Old roof, 1986
Sotiris Sorongas was a pupil of Yannis Moralis at the School of Fine Arts (1957 - 1961) and then held a Ford Foundation scholarship for the study of contemporary art in New York and Chicago, as well as in Paris and London. He was one of those artists who in the 1960s, in parallel with the trend of the new abstraction and of giving precedence to the gesture over the object, raised afresh the problem of representation, but in new critical and cultural terms. A linear, precise design with a tonal outline, a substantive role for light, which from one side floods the space, giving rise to dream situations, and from the other lends volume to the objects, minimal, but for that reason emphatic, use of colour with a metaphorical function, repeated motifs - these features render the artist's painting an important vehicle for critical thought and questioning.
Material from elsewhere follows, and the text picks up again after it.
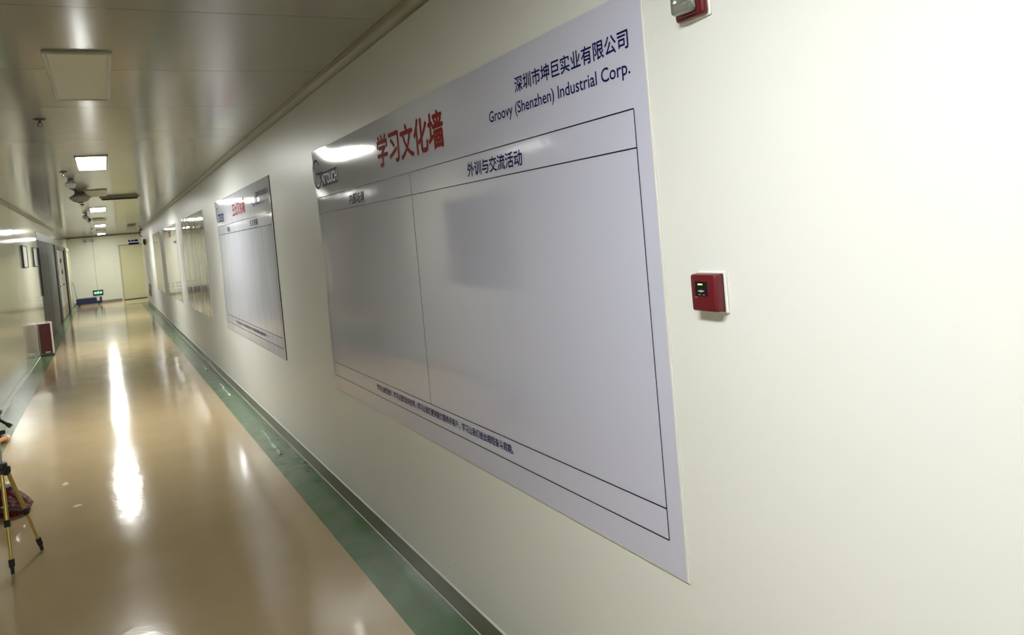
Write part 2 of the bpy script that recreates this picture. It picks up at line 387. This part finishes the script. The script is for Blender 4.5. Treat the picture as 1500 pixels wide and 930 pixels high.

In his painting, piles of stones, pieces of wood, mouths of wells, half-demolished roofs, ruins hover in the blinding light of the canvas, themselves light, stressed with only as much colour - usually grey - as is needed for their mass to be suggested. Among these, at the beginning - later in the centre - is the black hole of chaos, which is sometimes torn by a bright red, a source of hope and life. The absolute sense of the void, of silence, of desolation is suggested by the exceptionally sparing use of the means of expression. With the sole predominance of white and grey, stressed with some deep earthy shade, whose use has expanded in recent years, and with the total absence of the human figure, this feeling is suggested even more. The objects which define the space, arranged in a dense composition full of tension, which unites and absorbs, are at the same time a womb which gives birth, chaos which is reconstituted by a constant flow of decay and re-creation.
In Old Roof, what is shown is a world plundered by decay and neglect. Half-broken tiles, crumbling beams and stones, with the marks of time apparent upon them, stand out in a dense composition in the blinding light of an all-white canvas. With the spareness of sketching in the depiction of the various features of the picture and the sui generis, virtually monochrome rendering of the surfaces, intensity is given to the sense of absence and silence which leads beyond the world of reality to somewhere metaphysical, which is none other than the poetic challenge of objectivity.